Begin with the first line below and retype each line exactly through the line containing "return (a *". Any pictures are to be left out.

··· COLLECTED MATERIAL

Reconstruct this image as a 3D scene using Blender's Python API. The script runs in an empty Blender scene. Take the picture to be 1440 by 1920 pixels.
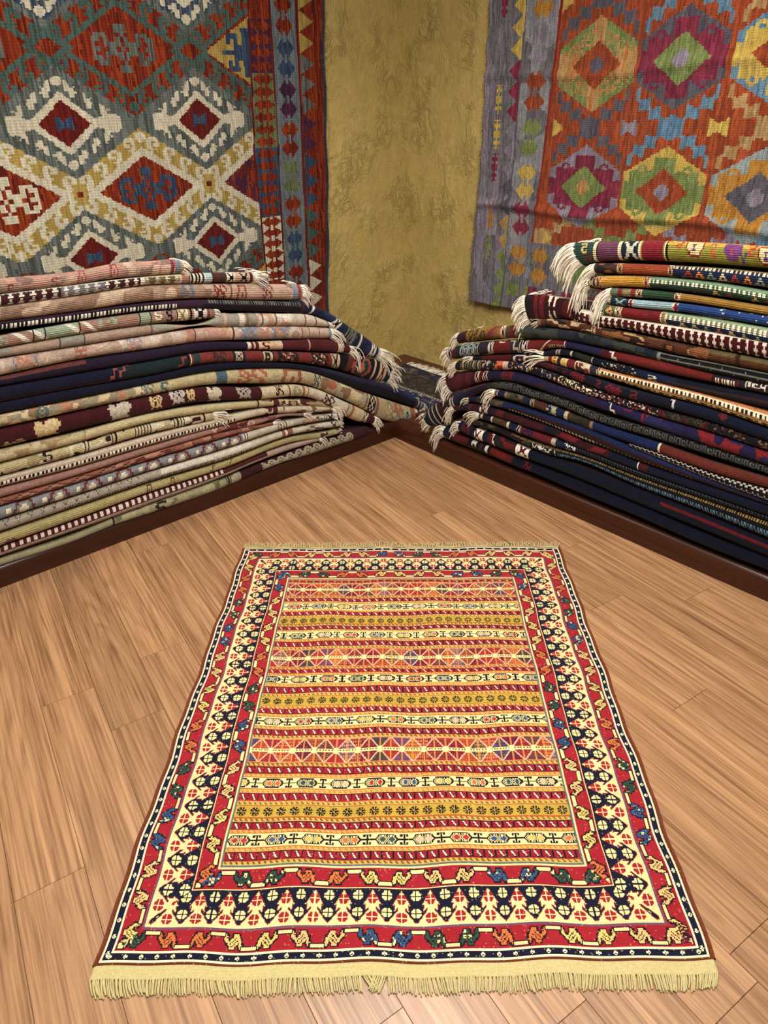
import bpy, bmesh, math, random
import numpy as np
from mathutils import Vector, Matrix
random.seed(7)
C = bpy.context.scene.collection
SC = bpy.context.scene
PI = math.pi

# ---------------------------------------------------------------- colours
def lin1(c):
    c /= 255.0
    return c / 12.92 if c <= 0.04045 else ((c + 0.055) / 1.055) ** 2.4
def lin(h):
    return (lin1(int(h[0:2], 16)), lin1(int(h[2:4], 16)), lin1(int(h[4:6], 16)))
def nlin(h, gain=1.0):
    return np.array(lin(h)) * gain

def h2(ix, iy, seed=0):
    """hash of two integer arrays -> 0..1"""
    a = (np.asarray(ix).astype(np.int64) * 374761393 + np.asarray(iy).astype(np.int64) * 668265263 + seed * 974634777) & 0xFFFFFFFF
    a = ((a ^ (a >> 13)) * 1274126177) & 0xFFFFFFFF
    a = ((a ^ (a >> 16)) * 2246822519) & 0xFFFFFFFF
    return ((a ^ (a >> 15)) & 0xFFFFFF) / float(0xFFFFFF)
def vnoise(x, y, seed=0):
    ix = np.floor(x); iy = np.floor(y); fx = x - ix; fy = y - iy
    fx = fx * fx * (3 - 2 * fx); fy = fy * fy * (3 - 2 * fy)
    a = h2(ix, iy, seed); b = h2(ix + 1, iy, seed); c = h2(ix, iy + 1, seed); d = h2(ix + 1, iy + 1, seed)
    return (a * (1 - fx) + b * fx) * (1 - fy) + (c * (1 - fx) + d * fx) * fy

# ---------------------------------------------------------------- object helpers
def obj(name, me, mat=None, parent=None):
    o = bpy.data.objects.new(name, me); C.objects.link(o)
    if mat: me.materials.append(mat)
    if parent: o.parent = parent
    return o
def tag(o, label, cat, group=None, kind=None):
    o['label'] = label; o['category'] = cat
    if group: o['group'] = group
    if kind: o['kind'] = kind
    return o
def thing(name, label, cat, loc=(0, 0, 0), rz=0, group=None):
    o = bpy.data.objects.new(name, None); C.objects.link(o)
    o.location = loc; o.rotation_euler = (0, 0, rz); o.empty_display_size = .05
    return tag(o, label, cat, group)
def struct(name, me, mat):
    o = obj(name, me, mat); o['kind'] = 'structure'; return o
def smooth(me, on=True):
    me.polygons.foreach_set('use_smooth', [on] * len(me.polygons))

def mesh_np(name, verts, faces, cols=None, uv=None, sm=True):
    """faces: (n,4) int array (quads) ; cols (n,3) per face ; uv (n,4,2) per corner"""
    me = bpy.data.meshes.new(name)
    nv = len(verts); nf = len(faces)
    me.vertices.add(nv); me.vertices.foreach_set('co', np.asarray(verts, dtype=np.float32).ravel())
    me.loops.add(nf * 4); me.loops.foreach_set('vertex_index', np.asarray(faces, dtype=np.int32).ravel())
    me.polygons.add(nf)
    me.polygons.foreach_set('loop_start', np.arange(0, nf * 4, 4, dtype=np.int32))
    try: me.polygons.foreach_set('loop_total', np.full(nf, 4, dtype=np.int32))
    except Exception: pass
    me.update(calc_edges=True)
    if cols is not None:
        a = me.attributes.new('col', 'FLOAT_COLOR', 'FACE')
        c4 = np.ones((nf, 4), dtype=np.float32); c4[:, :3] = cols
        a.data.foreach_set('color', c4.ravel())
    if uv is not None:
        l = me.uv_layers.new(name='UVMap'); l.data.foreach_set('uv', np.asarray(uv, dtype=np.float32).ravel())
    if sm: smooth(me)
    return me

def tubes_mesh(name, paths, sides=5):
    """paths: list of (list of Vector points, list of radii) -> one mesh"""
    V = []; F = []
    for pts, rad in paths:
        n = len(pts); base = len(V)
        for i, p in enumerate(pts):
            d = (pts[min(i + 1, n - 1)] - pts[max(i - 1, 0)])
            if d.length < 1e-9: d = Vector((0, 0, 1))
            d.normalize()
            a = d.cross(Vector((0, 0, 1)))
            if a.length < 1e-3: a = d.cross(Vector((0, 1, 0)))
            a.normalize(); b = d.cross(a)
            for k in range(sides):
                t = 2 * PI * k / sides
                V.append(p + (a * math.cos(t) + b * math.sin(t)) * rad[i])
        for i in range(n - 1):
            for k in range(sides):
                k2 = (k + 1) % sides
                F.append((base + i * sides + k, base + i * sides + k2, base + (i + 1) * sides + k2, base + (i + 1) * sides + k))
        F.append((base + (n - 1) * sides, base + (n - 1) * sides + 1, base + (n - 1) * sides + 2, base + (n - 1) * sides + 3))
    return mesh_np(name, [tuple(v) for v in V], np.array(F, dtype=np.int32))

# ---------------------------------------------------------------- materials
class NT:
    def __init__(self, name):
        self.m = bpy.data.materials.new(name); self.m.use_nodes = True
        self.t = self.m.node_tree; self.b = self.t.nodes['Principled BSDF']
    def n(self, kind, **kw):
        x = self.t.nodes.new(kind)
        for k, v in kw.items():
            if k in x.inputs: x.inputs[k].default_value = v
            else: setattr(x, k, v)
        return x
    def l(self, a, b): self.t.links.new(a, b)
    def math(self, op, a, b=None):
        x = self.n('ShaderNodeMath', operation=op)
        for i, v in enumerate((a, b)):
            if v is None: continue
            if isinstance(v, (int, float)): x.inputs[i].default_value = v
            else: self.l(v, x.inputs[i])
        return x.outputs[0]
    def mix(self, f, a, b, mode='MIX'):
        x = self.n('ShaderNodeMix', data_type='RGBA', blend_type=mode)
        for s, v in ((x.inputs[0], f), (x.inputs[6], a), (x.inputs[7], b)):
            if isinstance(v, (int, float)): s.default_value = v
            elif isinstance(v, tuple): s.default_value = (*v, 1)
            else: self.l(v, s)
        return x.outputs[2]
    def ramp(self, fac, stops):
        x = self.n('ShaderNodeValToRGB'); e = x.color_ramp.elements
        while len(e) > 1: e.remove(e[-1])
        e[0].position, e[0].color = stops[0][0], (*stops[0][1], 1)
        for p, c in stops[1:]:
            k = e.new(p); k.color = (*c, 1)
        self.l(fac, x.inputs[0]); return x.outputs[0]

def mat_cloth(name, wave_per=.005, wave_axis='Y', wave_str=.35, noise_scale=350., noise_str=.35, var=.22, cross=0., rough=.95, dist=.0015):
    k = NT(name)
    at = k.n('ShaderNodeAttribute', attribute_name='col')
    uv = k.n('ShaderNodeUVMap', uv_map='UVMap')
    nz = k.n('ShaderNodeTexNoise', Scale=noise_scale, Detail=2.0)
    k.l(uv.outputs[0], nz.inputs['Vector'])
    f = k.math('MULTIPLY_ADD', nz.outputs[0], var * 2); k.t.nodes[-1].inputs[2].default_value = 1 - var
    col = k.n('ShaderNodeVectorMath', operation='SCALE')
    k.l(at.outputs['Color'], col.inputs[0]); k.l(f, col.inputs['Scale'])
    k.l(col.outputs[0], k.b.inputs['Base Color'])
    k.b.inputs['Roughness'].default_value = rough
    k.b.inputs['Specular IOR Level'].default_value = .12
    k.b.inputs['Sheen Weight'].default_value = .08
    h = k.math('MULTIPLY', nz.outputs[0], noise_str)
    def wave(axis, per, st, hh):
        sx = k.n('ShaderNodeSeparateXYZ'); k.l(uv.outputs[0], sx.inputs[0])
        w = k.math('SINE', k.math('MULTIPLY', sx.outputs[axis], 2 * PI / per))
        return k.math('ADD', hh, k.math('MULTIPLY', w, st))
    if wave_str: h = wave(wave_axis, wave_per, wave_str, h)
    if cross: h = wave('X' if wave_axis == 'Y' else 'Y', wave_per * 1.0, cross, h)
    bp = k.n('ShaderNodeBump', Strength=.8, Distance=dist)
    k.l(h, bp.inputs['Height']); k.l(bp.outputs[0], k.b.inputs['Normal'])
    return k.m

def mat_plain(name, hexc, rough=.9, noise=120., var=.2, spec=.2):
    k = NT(name)
    co = k.n('ShaderNodeTexCoord')
    nz = k.n('ShaderNodeTexNoise', Scale=noise, Detail=3.0); k.l(co.outputs['Object'], nz.inputs['Vector'])
    c = lin(hexc)
    k.l(k.ramp(nz.outputs[0], [(.25, tuple(x * (1 - var) for x in c)), (.75, tuple(x * (1 + var) for x in c))]), k.b.inputs['Base Color'])
    k.b.inputs['Roughness'].default_value = rough; k.b.inputs['Specular IOR Level'].default_value = spec
    return k.m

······

SOLVED PROBLEM
Reconstruct this image as a 3D scene using Blender's Python API. The script runs in an empty Blender scene. Take the picture to be 1440 by 1920 pixels.
import bpy, bmesh, math, random
import numpy as np
from mathutils import Vector, Matrix
random.seed(7)
C = bpy.context.scene.collection
SC = bpy.context.scene
PI = math.pi

# ---------------------------------------------------------------- colours
def lin1(c):
    c /= 255.0
    return c / 12.92 if c <= 0.04045 else ((c + 0.055) / 1.055) ** 2.4
def lin(h):
    return (lin1(int(h[0:2], 16)), lin1(int(h[2:4], 16)), lin1(int(h[4:6], 16)))
def nlin(h, gain=1.0):
    return np.array(lin(h)) * gain

def h2(ix, iy, seed=0):
    """hash of two integer arrays -> 0..1"""
    a = (np.asarray(ix).astype(np.int64) * 374761393 + np.asarray(iy).astype(np.int64) * 668265263 + seed * 974634777) & 0xFFFFFFFF
    a = ((a ^ (a >> 13)) * 1274126177) & 0xFFFFFFFF
    a = ((a ^ (a >> 16)) * 2246822519) & 0xFFFFFFFF
    return ((a ^ (a >> 15)) & 0xFFFFFF) / float(0xFFFFFF)
def vnoise(x, y, seed=0):
    ix = np.floor(x); iy = np.floor(y); fx = x - ix; fy = y - iy
    fx = fx * fx * (3 - 2 * fx); fy = fy * fy * (3 - 2 * fy)
    a = h2(ix, iy, seed); b = h2(ix + 1, iy, seed); c = h2(ix, iy + 1, seed); d = h2(ix + 1, iy + 1, seed)
    return (a * (1 - fx) + b * fx) * (1 - fy) + (c * (1 - fx) + d * fx) * fy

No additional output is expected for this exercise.